◆ PROBLEM DESCRIPTION ◆
Produce an exact copy of the lines below that run from the line containing "Model this scene" to the line containing "SC.camera = cam", inclusive; any picture is omitted.

## start DATA

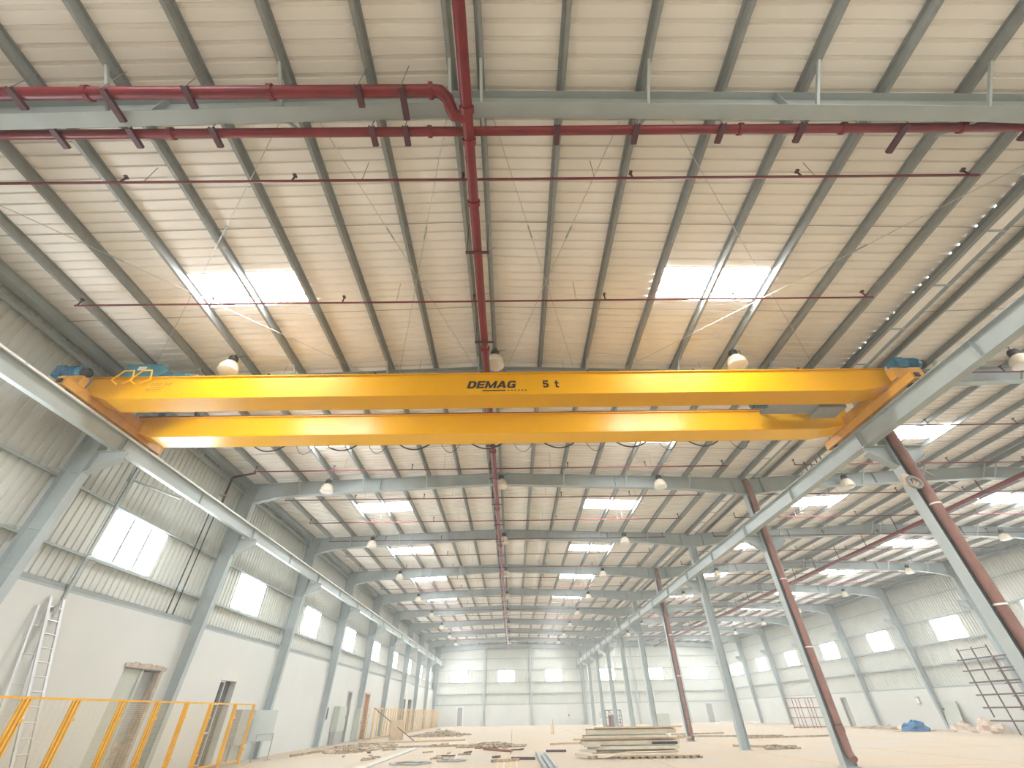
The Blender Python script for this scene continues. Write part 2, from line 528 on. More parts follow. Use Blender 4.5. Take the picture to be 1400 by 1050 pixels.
# ---------------------------------------------------------------- portal frames
BOT1 = [(-12.0, 9.44), (-11.0, 9.68), (-10.2, 9.79), (RX1, 10.23), (8.4, 9.87), (VX, 9.53)]
BOT2 = [(VX, 9.53), (13.9, 9.87), (RX2, 10.23), (31.6, 9.86), (33.0, 9.66), (33.85, 9.44)]
def zb(bot, x):
    for (a, za), (b, zbb) in zip(bot, bot[1:]):
        if a <= x <= b: return za + (zbb - za) * (x - a) / (b - a)
    return bot[0][1] if x < bot[0][0] else bot[-1][1]
def rafter(k, bay):
    Y = FY(k)
    bot = BOT1 if bay == 1 else BOT2
    xa, xb, xr = (-12.64, VX, RX1) if bay == 1 else (VX, 34.52, RX2)
    where = 'crane bay' if bay == 1 else 'far aisle beyond the columns'
    t = thing('steel_rafter', 'grey gabled steel rafter over the %s, %s from the camera' % (where, ORD[k]), 'rafter', ((xa + xb) / 2, Y, 9.5), 'portal frame rafters', 'thing')
    E = .05 if bay == 1 else 0
    top = [(xa, ztop(xa) - .0), (xr, ztop(xr)), (xb - .001 if bay == 1 else xb, ztop(xb - .01 if bay == 1 else xb))]
    if bay == 2: top[0] = (xa + .001, ztop(xa + .01))
    pts = ([(xa, bot[0][1])] if bay == 1 else []) + bot + ([(xb, bot[-1][1])] if bay == 2 else [])
    obj('web', MB().prism(pts + top[::-1], Y - .006, Y + .006), MT['steel'], t)
    bf = MB()
    for (a, za), (b, zz) in zip(bot, bot[1:]):
        bf.prism([(a, za), (b, zz), (b, zz - .014), (a, za - .014)], Y - .125, Y + .125)
    obj('bottom_flange', bf, MT['steel'], t)
    tf = MB()
    for (a, za), (b, zz) in zip(top, top[1:]):
        tf.prism([(a, za), (b, zz), (b, zz - .012), (a, za - .012)], Y - .125, Y + .125)
    obj('top_flange', tf, MT['steel'], t)
    for x in ([-11.95, -6.2, xr, 5.0, 10.6] if bay == 1 else [11.95, 17.5, xr, 28.5, 33.8]):
        obj('stiffener', MB().box((x - .006, Y - .12, zb(bot, x)), (x + .006, Y + .12, ztop(x) - .012)), MT['steel'], t)
    if k <= 7:
        for s in (-1, 1):
            for i in (0, 2, 4, 6):
                x = xr + s * OFFS[i]
                if abs(x - VX) < .9: continue
                z1, z0 = ztop(x) + .03, zb(bot, x) + .01
                obj('flange_brace', MB().bar((x + s * .02, Y - .62, z1), (x + s * .02, Y - .10, z0), .05, .05), MT['runway'], t)
                if k <= 3:
                    obj('flange_brace', MB().bar((x + s * .02, Y + .62, z1), (x + s * .02, Y + .10, z0), .05, .05), MT['runway'], t)
    return t
for k in range(1, NF + 1):
    rafter(k, 1)
    rafter(k, 2)
# left wall columns: tapered plate sections
def side_column(k, side):
    Y = FY(k)
    s = 1 if side == 'left' else -1
    xo = -12.64 if s == 1 else 34.52
    bi, ti = (.34, .66)
    zt_ = 9.44 if k else 0
    t = thing('steel_column', 'tapered grey column on the %s, %s from the camera' % ('long wall with doors' if s == 1 else 'far long wall', ORD[k] if s == 1 else ORD[k - 3]), 'column', (xo + s * .2, Y, 0), 'tapered wall columns', 'thing')
    zz = 10.33
    obj('web', MB().prism([(xo, 0), (xo + s * bi, 0), (xo + s * ti, zt_), (xo, zt_)], Y - .006, Y + .006), MT['steel'], t)
    obj('inner_flange', MB().prism([(xo + s * bi, 0.02), (xo + s * (bi + .014), 0.02), (xo + s * (ti + .014), zt_), (xo + s * ti, zt_)], Y - .125, Y + .125), MT['steel'], t)
    obj('outer_flange', MB().box((xo - s * .012, Y - .125, 0.02), (xo, Y + .125, zz)), MT['steel'], t)
    obj('base_plate', MB().box((xo - s * .0, Y - .2, 0), (xo + s * .5, Y + .2, .025)), MT['steel'], t)
    for z in ((4.52, 5.46, 7.04) if s == 1 else (4.22, 5.64, 7.24)):
        xi = xo + s * (bi + (ti - bi) * z / 9.44)
        obj('girt_stay', MB().bar((xo + s * .03, Y - .55, z), (xi, Y - .12, z), .05, .008), MT['runway'], t)
    # crane corbel
    xi = xo + s * (bi + (ti - bi) * .8)
    tip = (-11.22 if s == 1 else 33.2)
    c = MB().prism([(xi, 7.1), (tip, 7.52), (tip, 7.76), (xi, 7.76)], Y - .006, Y + .006)
    c.box((xi - s * .02, Y - .11, 7.76), (tip, Y + .11, 7.775))
    c.prism([(xi, 7.1), (tip, 7.52), (tip, 7.532), (xi, 7.112)], Y - .11, Y + .11)
    obj('crane_corbel', c, MT['runway'] if s == 1 else MT['steel'], t)
for k in range(1, NF + 1):
    side_column(k, 'left')
for k in range(4, NF + 1):
    side_column(k, 'right')
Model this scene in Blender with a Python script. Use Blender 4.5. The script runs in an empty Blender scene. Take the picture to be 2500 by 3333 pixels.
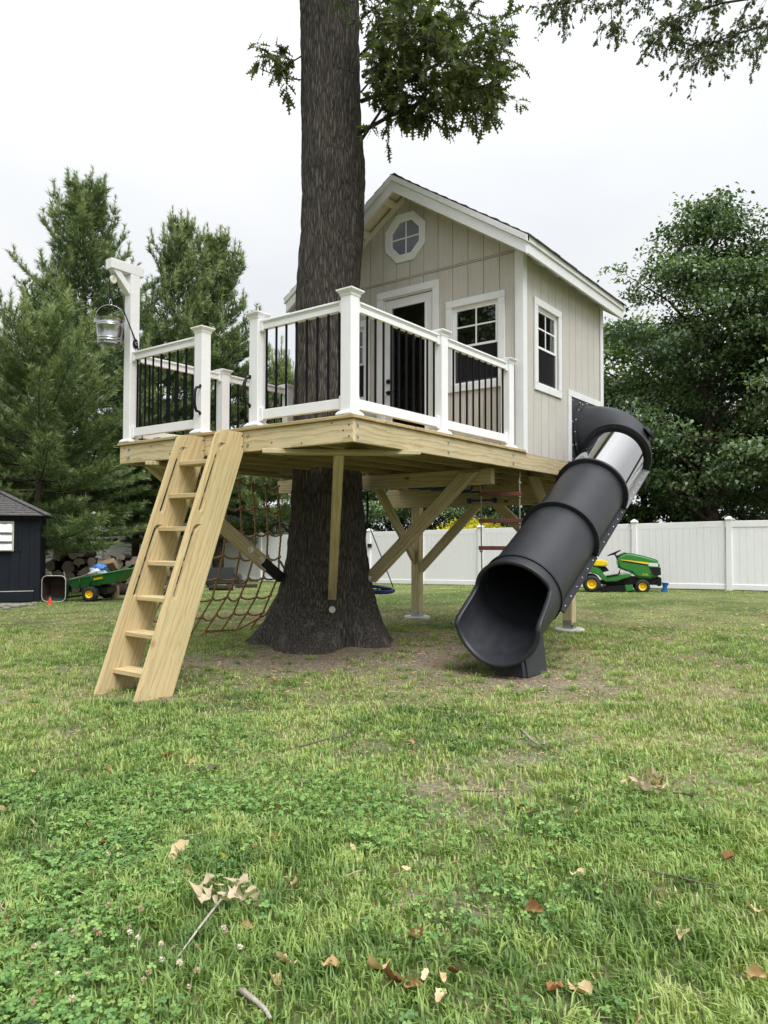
import bpy, bmesh, math, random
import numpy as np
from mathutils import Vector, Matrix
random.seed(11)
RNG = np.random.default_rng(7)
SC = bpy.context.scene
COL = SC.collection
R = math.radians

# ------------------------------------------------------------------ camera, sky, sun, exposure
FOC, PCX, PCY = 2400.0, 1250.0, 1666.5
YAW, PITCH, ROLL = R(36.8), R(1.87), R(-0.12)
CP = Vector((-4.4804, -3.6580, 1.4))
FW = Vector((math.cos(YAW)*math.cos(PITCH), math.sin(YAW)*math.cos(PITCH), math.sin(PITCH)))
RT0 = Vector((math.sin(YAW), -math.cos(YAW), 0))
DN0 = FW.cross(RT0)
RT = RT0*math.cos(ROLL)+DN0*math.sin(ROLL)
DN = DN0*math.cos(ROLL)-RT0*math.sin(ROLL)
cd = bpy.data.cameras.new('camera')
cam = bpy.data.objects.new('camera', cd); COL.objects.link(cam)
cd.sensor_fit = 'VERTICAL'; cd.sensor_height = 36; cd.lens = 36*FOC/3333.0
cd.clip_start = 0.05; cd.clip_end = 3000
cm = Matrix((RT, -DN, -FW)).transposed().to_4x4(); cm.translation = CP
cam.matrix_world = cm
SC.camera = cam

SUN_EL, SUN_AZ = R(56), math.atan2(-.85, -.42)      # azimuth of the sun seen from the yard
w = bpy.data.worlds.new('World'); SC.world = w; w.use_nodes = True
nt = w.node_tree; nt.nodes.clear()
def wn(t, **k):
    n = nt.nodes.new(t)
    for a, b in k.items(): setattr(n, a, b)
    return n
sky = wn('ShaderNodeTexSky', sky_type='NISHITA', sun_disc=False, sun_elevation=SUN_EL, sun_rotation=math.pi/2-SUN_AZ)
hs = wn('ShaderNodeHueSaturation'); hs.inputs['Saturation'].default_value = .55
tc = wn('ShaderNodeTexCoord'); mp = wn('ShaderNodeMapping'); mp.inputs['Scale'].default_value = (1.2, 1.2, 2.2)
cn = wn('ShaderNodeTexNoise'); cn.inputs['Scale'].default_value = 1.6; cn.inputs['Detail'].default_value = 5
cr = wn('ShaderNodeValToRGB'); cr.color_ramp.elements[0].position = .3; cr.color_ramp.elements[1].position = .62
cr.color_ramp.elements[0].color = (.86, .885, .925, 1); cr.color_ramp.elements[1].color = (1, 1, .995, 1)
mul = wn('ShaderNodeMix', data_type='RGBA', blend_type='MULTIPLY'); mul.inputs['Factor'].default_value = 1
mul.inputs['B'].default_value = (7.65, 7.68, 7.66, 1)
mix = wn('ShaderNodeMix', data_type='RGBA'); mix.inputs['Factor'].default_value = .86
bg = wn('ShaderNodeBackground'); bg.inputs['Strength'].default_value = .1
out = wn('ShaderNodeOutputWorld')
L_ = nt.links.new
L_(sky.outputs[0], hs.inputs['Color']); L_(tc.outputs['Generated'], mp.inputs[0]); L_(mp.outputs[0], cn.inputs['Vector'])
sx_ = wn('ShaderNodeSeparateXYZ'); L_(tc.outputs['Generated'], sx_.inputs[0])          # overcast sky: brighter towards the zenith
sq = wn('ShaderNodeMath', operation='POWER'); sq.inputs[1].default_value = 3.0; L_(sx_.outputs['Z'], sq.inputs[0])
zr = wn('ShaderNodeMapRange'); zr.inputs['To Min'].default_value = .74; zr.inputs['To Max'].default_value = 2.5; L_(sq.outputs[0], zr.inputs[0])
vm = wn('ShaderNodeVectorMath', operation='SCALE'); L_(cr.outputs[0], vm.inputs[0]); L_(zr.outputs[0], vm.inputs['Scale'])
L_(cn.outputs[0], cr.inputs[0]); L_(vm.outputs[0], mul.inputs['A'])
L_(hs.outputs[0], mix.inputs['A']); L_(mul.outputs['Result'], mix.inputs['B']); L_(mix.outputs['Result'], bg.inputs[0]); L_(bg.outputs[0], out.inputs[0])
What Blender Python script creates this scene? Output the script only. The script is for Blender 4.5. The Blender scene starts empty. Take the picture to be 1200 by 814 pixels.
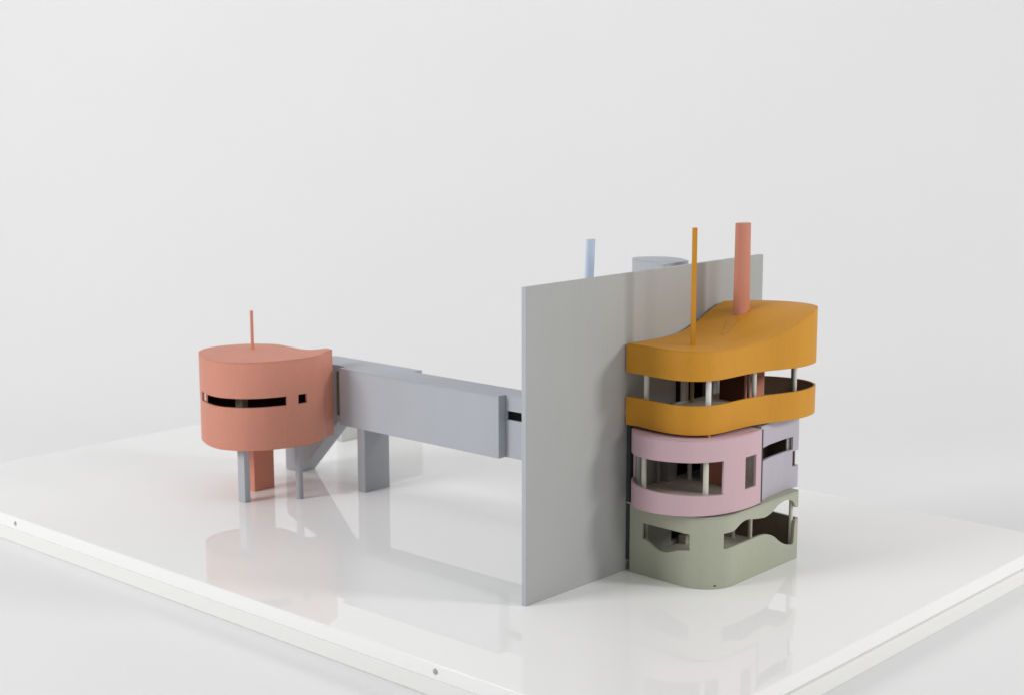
import bpy, bmesh, math, random
from mathutils import Vector, Matrix
# Studio photograph of a painted architectural model on a white acrylic base.
# 1 Blender unit = 10 cm.
random.seed(4)
scene = bpy.context.scene
scene.unit_settings.scale_length = 0.1
COL = scene.collection
PI = math.pi
R = math.radians

# ------------------------------------------------------------------ materials
def nodes_of(name):
    m = bpy.data.materials.new(name); m.use_nodes = True
    nt = m.node_tree; b = nt.nodes['Principled BSDF']
    return m, nt, b

def paint(name, rgb, rough=0.6, mottle=0.05, bump=0.032, spec=0.35, dirt=0.0, edge=0.005):
    """hand-brushed matt paint: slight tone drift, brush grain, softened edges"""
    m, nt, b = nodes_of(name); N = nt.nodes; L = nt.links
    tc = N.new('ShaderNodeTexCoord')
    n1 = N.new('ShaderNodeTexNoise'); n1.inputs['Scale'].default_value = 1.7; n1.inputs['Detail'].default_value = 5
    n2 = N.new('ShaderNodeTexNoise'); n2.inputs['Scale'].default_value = 34; n2.inputs['Detail'].default_value = 6
    mp = N.new('ShaderNodeMapping'); mp.inputs['Scale'].default_value = (1, 1, .35)
    L.new(tc.outputs['Object'], mp.inputs['Vector'])
    L.new(mp.outputs['Vector'], n1.inputs['Vector']); L.new(mp.outputs['Vector'], n2.inputs['Vector'])
    mix = N.new('ShaderNodeMix'); mix.data_type = 'FLOAT'; mix.inputs['Factor'].default_value = .35
    L.new(n1.outputs['Fac'], mix.inputs['A']); L.new(n2.outputs['Fac'], mix.inputs['B'])
    cr = N.new('ShaderNodeValToRGB')
    lo = [c*(1-mottle) for c in rgb]; hi = [min(1, c*(1+mottle)) for c in rgb]
    cr.color_ramp.elements[0].position = .3; cr.color_ramp.elements[0].color = (*lo, 1)
    cr.color_ramp.elements[1].position = .7; cr.color_ramp.elements[1].color = (*hi, 1)
    L.new(mix.outputs['Result'], cr.inputs['Fac'])
    last = cr.outputs['Color']
    if dirt > 0:                                   # small scuffs
        v = N.new('ShaderNodeTexNoise'); v.inputs['Scale'].default_value = 9; v.inputs['Detail'].default_value = 8
        L.new(tc.outputs['Object'], v.inputs['Vector'])
        r2 = N.new('ShaderNodeValToRGB'); r2.color_ramp.elements[0].position = .68; r2.color_ramp.elements[1].position = .80
        r2.color_ramp.elements[0].color = (0, 0, 0, 1); r2.color_ramp.elements[1].color = (dirt, dirt, dirt, 1)
        L.new(v.outputs['Fac'], r2.inputs['Fac'])
        mx = N.new('ShaderNodeMix'); mx.data_type = 'RGBA'
        L.new(r2.outputs['Color'], mx.inputs['Factor']); L.new(last, mx.inputs['A'])
        mx.inputs['B'].default_value = (*[c*.55 for c in rgb], 1); last = mx.outputs['Result']
    L.new(last, b.inputs['Base Color'])
    b.inputs['Roughness'].default_value = rough
    b.inputs['Specular IOR Level'].default_value = spec
    bv = N.new('ShaderNodeBevel'); bv.samples = 3; bv.inputs['Radius'].default_value = edge
    bp = N.new('ShaderNodeBump'); bp.inputs['Strength'].default_value = bump; bp.inputs['Distance'].default_value = .01
    L.new(n2.outputs['Fac'], bp.inputs['Height']); L.new(bv.outputs['Normal'], bp.inputs['Normal'])
    L.new(bp.outputs['Normal'], b.inputs['Normal'])
    return m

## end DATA

◆ SOLUTION BELOW ◆
Model this scene in Blender with a Python script. Use Blender 4.5. The script runs in an empty Blender scene. Take the picture to be 2500 by 3333 pixels.
import bpy, bmesh, math, random
import numpy as np
from mathutils import Vector, Matrix
random.seed(11)
RNG = np.random.default_rng(7)
SC = bpy.context.scene
COL = SC.collection
R = math.radians

# ------------------------------------------------------------------ camera, sky, sun, exposure
FOC, PCX, PCY = 2400.0, 1250.0, 1666.5
YAW, PITCH, ROLL = R(36.8), R(1.87), R(-0.12)
CP = Vector((-4.4804, -3.6580, 1.4))
FW = Vector((math.cos(YAW)*math.cos(PITCH), math.sin(YAW)*math.cos(PITCH), math.sin(PITCH)))
RT0 = Vector((math.sin(YAW), -math.cos(YAW), 0))
DN0 = FW.cross(RT0)
RT = RT0*math.cos(ROLL)+DN0*math.sin(ROLL)
DN = DN0*math.cos(ROLL)-RT0*math.sin(ROLL)
cd = bpy.data.cameras.new('camera')
cam = bpy.data.objects.new('camera', cd); COL.objects.link(cam)
cd.sensor_fit = 'VERTICAL'; cd.sensor_height = 36; cd.lens = 36*FOC/3333.0
cd.clip_start = 0.05; cd.clip_end = 3000
cm = Matrix((RT, -DN, -FW)).transposed().to_4x4(); cm.translation = CP
cam.matrix_world = cm
SC.camera = cam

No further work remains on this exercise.